Chaplin v. Helen

60 Vt. 712 | Vt. | 1888

The opinion of the court was delivered by

Powers, J.

This bill is brought to obtain a judicial construction of the will of James McConnell.

*715The clause of the will brought in question is as follows :

‘ ‘ And if my granddaughter, Mary Helen Eddy, shall survive her mother, Laura C. Eddy, and shall marry and have lawful issue living, then I give and bequeath the residue of my estate to my said granddaughter, Mary Helen Eddy, to be for the proper use and benefit of herself and heirs forever. But if she shall not marry, or marrying shall have no issue living, then I give and bequeath to her the interest only of what may remain of my estate after the death of her mother, Laura C. Eddy, to be paid to her annually by my executors or their survivors for and during her natural life. But if my granddaughter, Mary Helen Eddy, shall die without lawful issue living, then I give and bequeath whatever may remain of my estate in equal portions to my relations, George W. Chaplin and David A. Richardson, to be by them distributed to such heirs of each, at such times and in such manner as they shall deem fit and proper.”
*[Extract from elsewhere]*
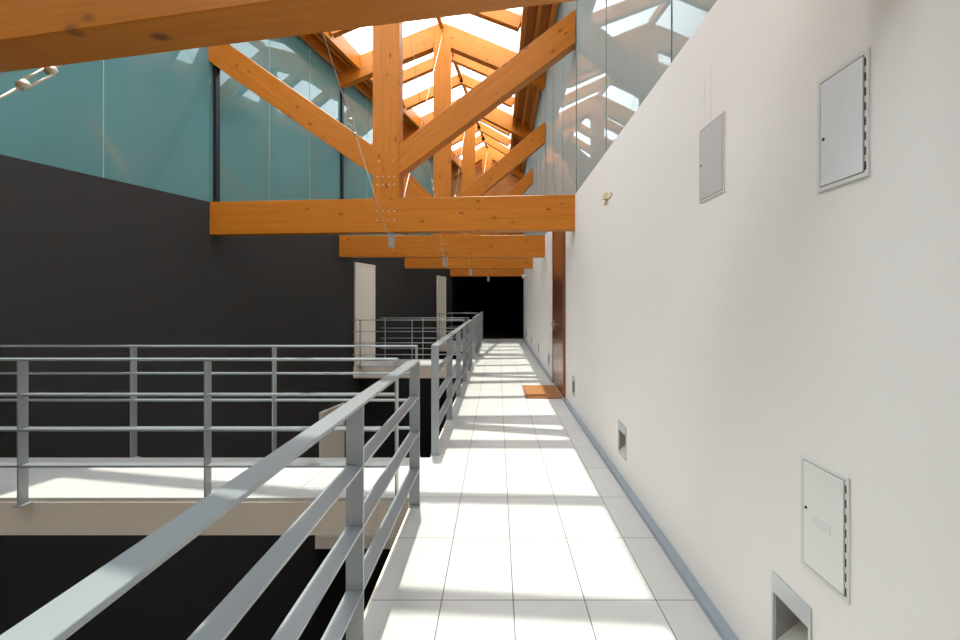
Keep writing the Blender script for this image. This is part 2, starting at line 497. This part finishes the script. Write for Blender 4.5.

The conceded facts are that Mary Helen Eddy has survived her mother, Laura C. Eddy, — has lawfully married one John C. Doty, and has now living a daughter, Laura Miriam Doty, the fruit of said marriage.

The precise conditions then named in the first paragraph of the above clause in McConnell’s will exist, which by said clause, gave the residuum of the estate to Mary Helen “to be for the proper use and benefit of herself and heirs forever.” If this paragraph stood alone no doubt could arise as to its meaning. If Mary Helen took the residuum for the proper use and benefit of herself and heirs, she took an absolute estate. Stowell v. Hastings, 59 Vt. 494. The language has the same meaning and effect as a grant in a deed to one and his heirs forever.

It is an elementary rule of construction that an absolute gift in a will, will not be defeated by a subsequent repugnant clause. If the subsequent clause is plainly a qualification or condition, which evidently was intended by the testator to be read as part of the preceding clause, the rule is different. It makes little difference in the construction whether the granting clause itself is in form conditional; or the condition is annexed *716to a clause in form absolute. The test is, what did the testator mean by the language be uses ? Richardson v. Paige, 54 Vt. 373.

Tbe question then is whether the later paragraphs of the clause in question were added to the first paragraph by way of limitation or condition, or whether each and all may stand consistently with each other.

As already said, the testator has imposed three conditions upon which, under the first paragraph, an absolute estate will pass to Mary Helen, and these conditions are all answered.

When the testator was particular to specify the conditions upon which his granddaughter should have the estate absolutely, it seems rather strange that he should omit to incorporate in this paragraph further conditions affecting the devise, if he intended to further limit it.

But passing this point, we think the two subsequent paragraphs were not intended to have effect at all, if the several events named in the first happened.

The second paragraph is antithetical merely. “ If she shall not marry, or marrying have no issue living,” then inasmuch as the conditions named in the first paragraph fail, the gift takes on a new character. So far the testator has used no repugnant language. He says if Mary Helen marries and has issue living, she and the issue take absolutely. If she does not marry, or, if she marries and has no living issue, she takes only a life estate. These paragraphs are not repugnant to each other; they merely provide for different contingencies that may arise. It is like the familiar illustration used in the books as a gift, — '“to A, if he survive me, if nottoB,” — where, it is said, that the words import an absolute gift to either A or B as the event may determine.

The doubt as to the testator’s meaning arises more directly upon the concluding paragraph, “But if my granddaughter, Mary Helen Eddy, shall die without lawful issue living, then I give, etc.,” to Chaplin and Richardson. We think this paragraph, like the second, was intended to provide for a failure of *717one of the conditions named in the first, and is not to have any effect if the condition named in the first, of haying lawful issue, exists. In both the second and third paragraphs the testator is manifestly providing for a state of facts that may exist. If Mary Helen marries and has issue living, the first paragraph in the clause has effect and governs the gift; if either event fails, the second paragraph governs'. The words “ shall die without lawful issue living,” mean and are to be read as if they ran “ without having had lawful issue living.”

Taking the whole clause into view, it is quite evident that the testator did not intend in the second or third paragraph to qualify the absolute character of his gift as expressed in the first unless the events named should happen.

We hold, therefore, that Mrs. Doty is entitled under the will to the residue of her grandfather’s estate in the hands of the orators, to her own use absolutely.

Pursuant to a stipulation of the parties, the costs of this cause are to be charged to the fund in the hands of the orators.

The decree is reversed and cause remanded to the Court of Chancery with mandate according to the foregoing views.